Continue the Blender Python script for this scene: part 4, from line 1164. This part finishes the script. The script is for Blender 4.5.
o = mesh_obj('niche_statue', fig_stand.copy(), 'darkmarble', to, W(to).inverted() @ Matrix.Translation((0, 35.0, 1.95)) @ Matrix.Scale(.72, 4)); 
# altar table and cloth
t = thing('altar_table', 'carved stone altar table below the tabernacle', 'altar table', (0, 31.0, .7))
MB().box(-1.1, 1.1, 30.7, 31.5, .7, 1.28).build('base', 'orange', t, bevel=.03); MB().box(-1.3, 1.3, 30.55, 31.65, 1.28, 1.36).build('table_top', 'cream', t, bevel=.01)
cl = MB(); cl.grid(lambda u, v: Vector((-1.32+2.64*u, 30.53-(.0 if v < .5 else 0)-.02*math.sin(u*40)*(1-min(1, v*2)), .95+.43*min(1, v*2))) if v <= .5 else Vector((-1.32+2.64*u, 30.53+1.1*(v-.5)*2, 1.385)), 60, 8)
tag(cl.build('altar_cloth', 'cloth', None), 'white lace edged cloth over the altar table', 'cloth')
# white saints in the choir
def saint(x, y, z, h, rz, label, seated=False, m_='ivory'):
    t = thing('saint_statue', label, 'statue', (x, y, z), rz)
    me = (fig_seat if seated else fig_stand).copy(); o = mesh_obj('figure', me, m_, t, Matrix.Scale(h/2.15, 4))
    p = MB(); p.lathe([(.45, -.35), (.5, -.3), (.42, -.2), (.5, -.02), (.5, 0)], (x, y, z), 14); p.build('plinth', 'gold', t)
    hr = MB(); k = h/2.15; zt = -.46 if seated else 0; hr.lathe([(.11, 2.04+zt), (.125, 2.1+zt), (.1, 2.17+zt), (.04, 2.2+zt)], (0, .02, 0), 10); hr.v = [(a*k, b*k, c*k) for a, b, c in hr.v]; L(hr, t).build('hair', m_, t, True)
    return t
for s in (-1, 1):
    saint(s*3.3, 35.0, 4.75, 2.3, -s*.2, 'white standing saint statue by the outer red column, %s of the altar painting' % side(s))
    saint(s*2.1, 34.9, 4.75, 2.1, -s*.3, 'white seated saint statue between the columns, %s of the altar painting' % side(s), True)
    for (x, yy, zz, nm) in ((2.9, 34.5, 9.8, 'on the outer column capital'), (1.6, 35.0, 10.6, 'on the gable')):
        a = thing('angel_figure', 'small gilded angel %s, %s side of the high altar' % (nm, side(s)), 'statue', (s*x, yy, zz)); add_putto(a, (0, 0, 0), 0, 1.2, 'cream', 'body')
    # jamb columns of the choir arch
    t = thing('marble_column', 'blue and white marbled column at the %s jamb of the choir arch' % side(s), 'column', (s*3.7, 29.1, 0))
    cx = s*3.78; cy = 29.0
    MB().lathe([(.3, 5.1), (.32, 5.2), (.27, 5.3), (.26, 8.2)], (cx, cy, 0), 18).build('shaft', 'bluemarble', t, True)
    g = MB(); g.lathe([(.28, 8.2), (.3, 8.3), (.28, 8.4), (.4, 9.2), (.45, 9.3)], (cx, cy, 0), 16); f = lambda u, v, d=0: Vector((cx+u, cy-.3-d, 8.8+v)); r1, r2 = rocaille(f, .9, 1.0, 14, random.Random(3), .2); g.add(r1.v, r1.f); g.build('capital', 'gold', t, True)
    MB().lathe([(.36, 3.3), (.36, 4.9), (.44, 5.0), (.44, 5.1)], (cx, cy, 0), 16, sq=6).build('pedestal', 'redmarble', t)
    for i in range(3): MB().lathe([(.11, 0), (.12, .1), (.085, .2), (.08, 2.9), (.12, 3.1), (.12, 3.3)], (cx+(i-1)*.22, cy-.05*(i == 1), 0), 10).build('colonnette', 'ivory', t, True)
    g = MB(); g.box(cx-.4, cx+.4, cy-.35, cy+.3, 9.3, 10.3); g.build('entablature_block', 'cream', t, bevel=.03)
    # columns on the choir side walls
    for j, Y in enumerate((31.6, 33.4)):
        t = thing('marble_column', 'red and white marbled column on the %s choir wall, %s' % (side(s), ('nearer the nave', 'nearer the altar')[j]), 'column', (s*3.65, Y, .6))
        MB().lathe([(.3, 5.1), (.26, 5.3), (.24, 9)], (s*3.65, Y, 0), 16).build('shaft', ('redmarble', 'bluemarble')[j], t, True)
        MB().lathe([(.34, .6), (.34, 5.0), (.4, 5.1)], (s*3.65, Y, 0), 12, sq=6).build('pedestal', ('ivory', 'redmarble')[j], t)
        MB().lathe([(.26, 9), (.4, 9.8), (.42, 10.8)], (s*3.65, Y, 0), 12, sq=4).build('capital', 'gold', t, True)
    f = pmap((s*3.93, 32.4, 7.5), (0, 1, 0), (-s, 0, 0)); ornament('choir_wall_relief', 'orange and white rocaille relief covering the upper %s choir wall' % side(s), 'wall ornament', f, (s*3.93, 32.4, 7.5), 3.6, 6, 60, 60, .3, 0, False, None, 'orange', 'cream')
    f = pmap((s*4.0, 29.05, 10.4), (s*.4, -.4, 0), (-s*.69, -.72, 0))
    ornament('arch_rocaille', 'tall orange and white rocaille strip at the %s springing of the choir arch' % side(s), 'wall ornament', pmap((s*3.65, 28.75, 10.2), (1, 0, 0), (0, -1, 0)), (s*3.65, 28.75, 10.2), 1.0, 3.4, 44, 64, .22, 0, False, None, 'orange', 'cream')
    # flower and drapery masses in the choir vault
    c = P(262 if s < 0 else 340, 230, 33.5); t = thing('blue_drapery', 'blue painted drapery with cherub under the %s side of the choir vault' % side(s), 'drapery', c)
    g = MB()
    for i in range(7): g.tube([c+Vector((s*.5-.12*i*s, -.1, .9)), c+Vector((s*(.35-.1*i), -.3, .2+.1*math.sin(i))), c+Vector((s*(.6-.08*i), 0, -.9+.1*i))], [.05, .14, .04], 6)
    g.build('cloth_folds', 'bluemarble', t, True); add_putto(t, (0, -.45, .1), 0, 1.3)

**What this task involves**
Using the data above, return each line exactly as written.

**Correct output**
Continue the Blender Python script for this scene: part 4, from line 1164. This part finishes the script. The script is for Blender 4.5.
o = mesh_obj('niche_statue', fig_stand.copy(), 'darkmarble', to, W(to).inverted() @ Matrix.Translation((0, 35.0, 1.95)) @ Matrix.Scale(.72, 4)); 
# altar table and cloth
t = thing('altar_table', 'carved stone altar table below the tabernacle', 'altar table', (0, 31.0, .7))
MB().box(-1.1, 1.1, 30.7, 31.5, .7, 1.28).build('base', 'orange', t, bevel=.03); MB().box(-1.3, 1.3, 30.55, 31.65, 1.28, 1.36).build('table_top', 'cream', t, bevel=.01)
cl = MB(); cl.grid(lambda u, v: Vector((-1.32+2.64*u, 30.53-(.0 if v < .5 else 0)-.02*math.sin(u*40)*(1-min(1, v*2)), .95+.43*min(1, v*2))) if v <= .5 else Vector((-1.32+2.64*u, 30.53+1.1*(v-.5)*2, 1.385)), 60, 8)
tag(cl.build('altar_cloth', 'cloth', None), 'white lace edged cloth over the altar table', 'cloth')
# white saints in the choir
def saint(x, y, z, h, rz, label, seated=False, m_='ivory'):
    t = thing('saint_statue', label, 'statue', (x, y, z), rz)
    me = (fig_seat if seated else fig_stand).copy(); o = mesh_obj('figure', me, m_, t, Matrix.Scale(h/2.15, 4))
    p = MB(); p.lathe([(.45, -.35), (.5, -.3), (.42, -.2), (.5, -.02), (.5, 0)], (x, y, z), 14); p.build('plinth', 'gold', t)
    hr = MB(); k = h/2.15; zt = -.46 if seated else 0; hr.lathe([(.11, 2.04+zt), (.125, 2.1+zt), (.1, 2.17+zt), (.04, 2.2+zt)], (0, .02, 0), 10); hr.v = [(a*k, b*k, c*k) for a, b, c in hr.v]; L(hr, t).build('hair', m_, t, True)
    return t
for s in (-1, 1):
    saint(s*3.3, 35.0, 4.75, 2.3, -s*.2, 'white standing saint statue by the outer red column, %s of the altar painting' % side(s))
    saint(s*2.1, 34.9, 4.75, 2.1, -s*.3, 'white seated saint statue between the columns, %s of the altar painting' % side(s), True)
    for (x, yy, zz, nm) in ((2.9, 34.5, 9.8, 'on the outer column capital'), (1.6, 35.0, 10.6, 'on the gable')):
        a = thing('angel_figure', 'small gilded angel %s, %s side of the high altar' % (nm, side(s)), 'statue', (s*x, yy, zz)); add_putto(a, (0, 0, 0), 0, 1.2, 'cream', 'body')
    # jamb columns of the choir arch
    t = thing('marble_column', 'blue and white marbled column at the %s jamb of the choir arch' % side(s), 'column', (s*3.7, 29.1, 0))
    cx = s*3.78; cy = 29.0
    MB().lathe([(.3, 5.1), (.32, 5.2), (.27, 5.3), (.26, 8.2)], (cx, cy, 0), 18).build('shaft', 'bluemarble', t, True)
    g = MB(); g.lathe([(.28, 8.2), (.3, 8.3), (.28, 8.4), (.4, 9.2), (.45, 9.3)], (cx, cy, 0), 16); f = lambda u, v, d=0: Vector((cx+u, cy-.3-d, 8.8+v)); r1, r2 = rocaille(f, .9, 1.0, 14, random.Random(3), .2); g.add(r1.v, r1.f); g.build('capital', 'gold', t, True)
    MB().lathe([(.36, 3.3), (.36, 4.9), (.44, 5.0), (.44, 5.1)], (cx, cy, 0), 16, sq=6).build('pedestal', 'redmarble', t)
    for i in range(3): MB().lathe([(.11, 0), (.12, .1), (.085, .2), (.08, 2.9), (.12, 3.1), (.12, 3.3)], (cx+(i-1)*.22, cy-.05*(i == 1), 0), 10).build('colonnette', 'ivory', t, True)
    g = MB(); g.box(cx-.4, cx+.4, cy-.35, cy+.3, 9.3, 10.3); g.build('entablature_block', 'cream', t, bevel=.03)
    # columns on the choir side walls
    for j, Y in enumerate((31.6, 33.4)):
        t = thing('marble_column', 'red and white marbled column on the %s choir wall, %s' % (side(s), ('nearer the nave', 'nearer the altar')[j]), 'column', (s*3.65, Y, .6))
        MB().lathe([(.3, 5.1), (.26, 5.3), (.24, 9)], (s*3.65, Y, 0), 16).build('shaft', ('redmarble', 'bluemarble')[j], t, True)
        MB().lathe([(.34, .6), (.34, 5.0), (.4, 5.1)], (s*3.65, Y, 0), 12, sq=6).build('pedestal', ('ivory', 'redmarble')[j], t)
        MB().lathe([(.26, 9), (.4, 9.8), (.42, 10.8)], (s*3.65, Y, 0), 12, sq=4).build('capital', 'gold', t, True)
    f = pmap((s*3.93, 32.4, 7.5), (0, 1, 0), (-s, 0, 0)); ornament('choir_wall_relief', 'orange and white rocaille relief covering the upper %s choir wall' % side(s), 'wall ornament', f, (s*3.93, 32.4, 7.5), 3.6, 6, 60, 60, .3, 0, False, None, 'orange', 'cream')
    f = pmap((s*4.0, 29.05, 10.4), (s*.4, -.4, 0), (-s*.69, -.72, 0))
    ornament('arch_rocaille', 'tall orange and white rocaille strip at the %s springing of the choir arch' % side(s), 'wall ornament', pmap((s*3.65, 28.75, 10.2), (1, 0, 0), (0, -1, 0)), (s*3.65, 28.75, 10.2), 1.0, 3.4, 44, 64, .22, 0, False, None, 'orange', 'cream')
    # flower and drapery masses in the choir vault
    c = P(262 if s < 0 else 340, 230, 33.5); t = thing('blue_drapery', 'blue painted drapery with cherub under the %s side of the choir vault' % side(s), 'drapery', c)
    g = MB()
    for i in range(7): g.tube([c+Vector((s*.5-.12*i*s, -.1, .9)), c+Vector((s*(.35-.1*i), -.3, .2+.1*math.sin(i))), c+Vector((s*(.6-.08*i), 0, -.9+.1*i))], [.05, .14, .04], 6)
    g.build('cloth_folds', 'bluemarble', t, True); add_putto(t, (0, -.45, .1), 0, 1.3)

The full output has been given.